You’re being overly paranoid. Just sell the damn furniture. Criminals already know where the rich suburb is, how will this increase the likelihood of crime? It won’t.
If you cannot bear to allow the lower classes near your home, call a place like Goodwill or the Salvation Army. They will send people to load up stuff.
You seem to have an excuse for everything - you come here, ask for advice/answers, don’t like any of the information given you and then argue any and every possible answer.
Simply put - if you’re afraid - don’t advertise it - if you can’t move it, hire someone that can, but that requires advertising to ‘strangers’ and you’re right back at square one.

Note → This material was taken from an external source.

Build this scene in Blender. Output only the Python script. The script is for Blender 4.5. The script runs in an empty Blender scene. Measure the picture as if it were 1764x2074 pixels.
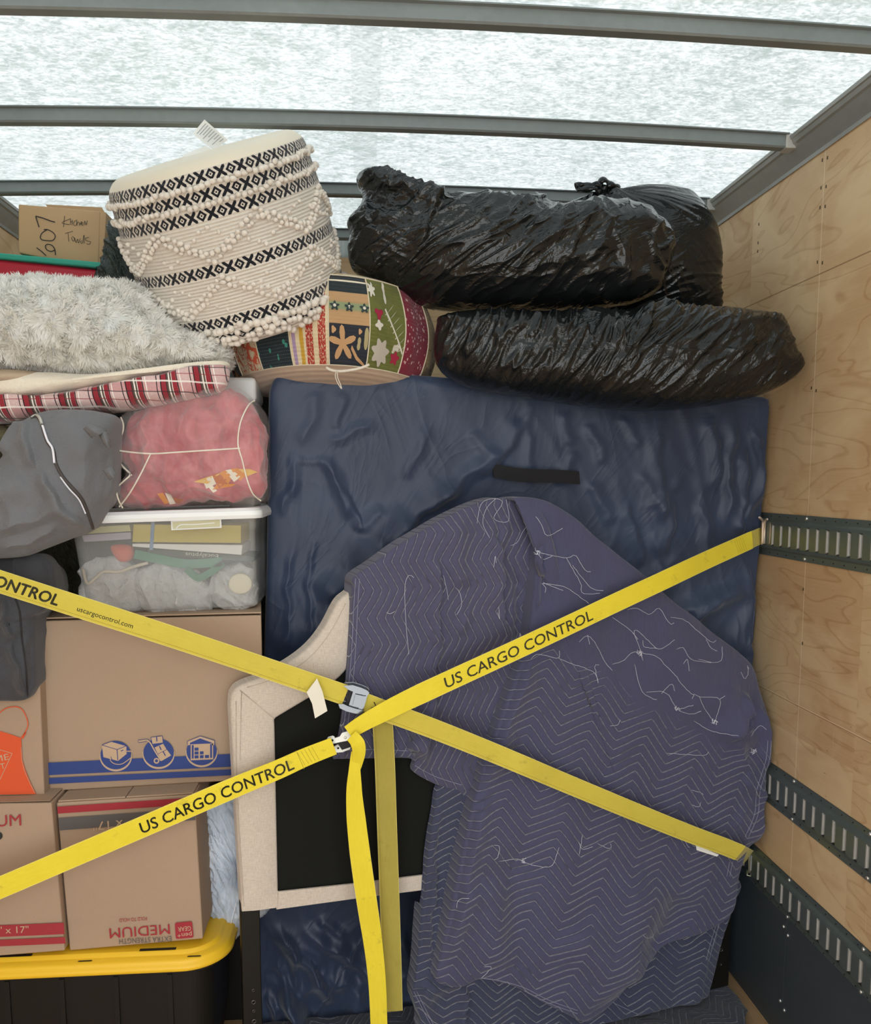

You need to figure things out - and to answer the OP again - it is as safe to let ‘craigslist people’ into your home as any other group of people you do not know.
Thieves may scan craigslist - but like another post said - they already know where you live and don’t need your invite to ‘break in’ - they are not frackin Vampires.
If you’re wealthy enough to live there, you probably don’t really need the money. It’s probably better for your mental health to give it to charity and write off the value. Of course, then you have to let the charity workers into your home such carries risks of its own.
You might worry less about people ripping you off and more about allowing non-professional, strangers carry heavy furniture from your 2nd story to the their vehicle. They could easily damage your house or, worse yet, injure themselves. If the latter, they could sue you and your insurance company.
As others posted, find/pay someone you trust to haul the furniture down to your garage.